For the first time, after discovering a copy of Archetypes and the Collective Unconscious by Carl Jung, in a box in my parents' basement (perhaps some archetypal resonance, even there {and still more, in that Joyce called Freud and Jung Tweedle Dee and Tweedle Dum}), and after many years of obsession with him, I'm actually reading it. More on that—much more—in days to come.

A quick definition of the collective unconscious, by Jung himself:
A more or less superficial layer of the unconscious is undoubtedly personal. I call it the personal unconscious. But this personal unconscious rests upon a deeper layer, which does not derive from personal experience but is inborn. This deeper layer I call the collective unconscious. I have chosen the term “collective” because this part of the unconscious is not individual but universal. It is identical in all people and constitutes a common psychic substrate of a suprapersonal nature present in every one of us.
Easy Rider ends in New Orleans, where “A Streetcar Named Desire” begins. And that carries with it a whole new train of associations, like the first monkey pulled from a barrel.
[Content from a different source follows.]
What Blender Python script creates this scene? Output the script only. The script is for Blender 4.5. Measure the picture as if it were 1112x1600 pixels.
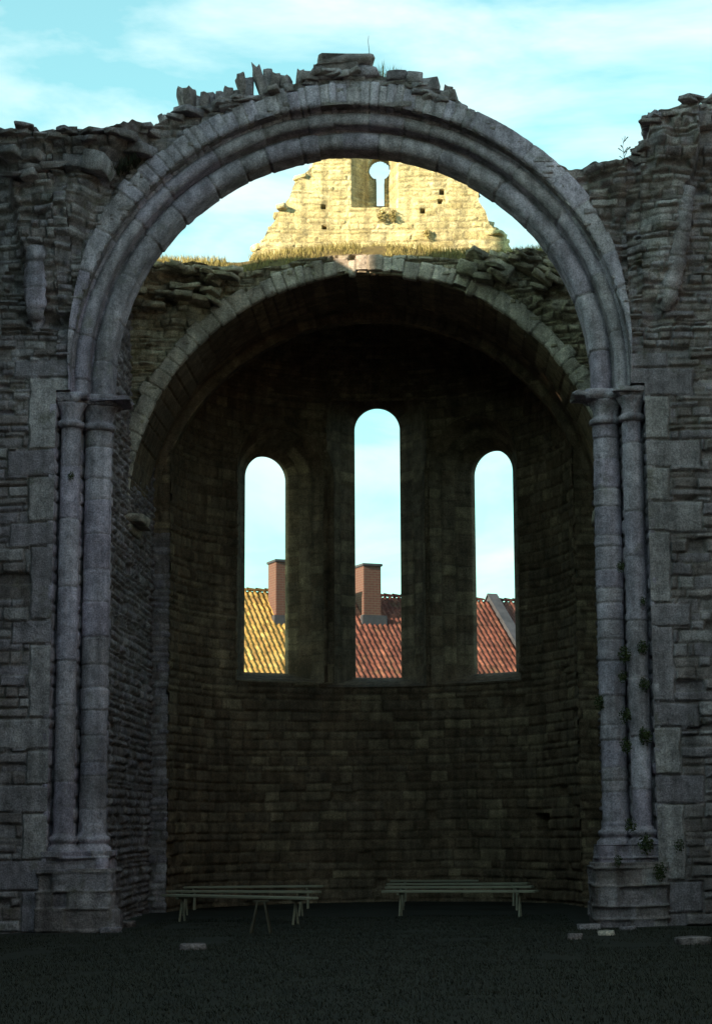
import bpy, bmesh, math, random
import numpy as np
from mathutils import Vector, Matrix
R = math.radians
PI = math.pi
scn = bpy.context.scene
for o in list(bpy.data.objects): bpy.data.objects.remove(o)

# ------------------------------------------------------------------ camera
F, PPX, PPY, PITCH, ROLL, EYE = 3000.0, 694.0, 800.0, R(9.28), R(0.7), 1.6
cam_d = bpy.data.cameras.new('camera'); cam = bpy.data.objects.new('camera', cam_d)
scn.collection.objects.link(cam); scn.camera = cam
cam_d.sensor_fit = 'VERTICAL'; cam_d.sensor_height = 36.0; cam_d.lens = F / 1600 * 36
cam_d.shift_x = -(PPX - 556) / 1600; cam_d.shift_y = 0
cam_d.clip_start = .1; cam_d.clip_end = 6000
cam.location = (0, 0, EYE)
cam.rotation_euler = (Matrix.Rotation(R(90) + PITCH, 3, 'X') @ Matrix.Rotation(-ROLL, 3, 'Z')).to_euler()
scn.render.resolution_x, scn.render.resolution_y = 711, 1024

# ------------------------------------------------------------------ light
SUN_AZ, SUN_EL = R(57), R(22)          # the sun stands behind the camera, to the left
sv = Vector((-math.sin(SUN_AZ) * math.cos(SUN_EL), -math.cos(SUN_AZ) * math.cos(SUN_EL), math.sin(SUN_EL)))
sd = bpy.data.lights.new('sun', 'SUN'); sd.energy = 5.0; sd.angle = R(.5); sd.color = (1.0, .84, .56)
so = bpy.data.objects.new('sun', sd); scn.collection.objects.link(so)
so.rotation_euler = sv.to_track_quat('Z', 'Y').to_euler(); so.location = (-20, -10, 30)
w = bpy.data.worlds.new('World'); scn.world = w; w.use_nodes = True
nt = w.node_tree; nt.nodes.clear()
def N(nt, t, **k):
    n = nt.nodes.new(t)
    for a, b in k.items(): setattr(n, a, b)
    return n
sky = N(nt, 'ShaderNodeTexSky', sky_type='NISHITA'); sky.sun_disc = False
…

Nothing new under the sun,” says Ecclesiastes. Bob Dylan stole everything, because all stories are old stories. All songs have been sung. All characters are tropes. All ideas have been used. So artists steal. They plagiarize from the collective unconscious, and the more they can unite their consciousness and their unconscious, the more creative fertility they find.

TS Eliot allegedly said: “Good artists borrow. Great artists steal.”  But the line may have been stolen.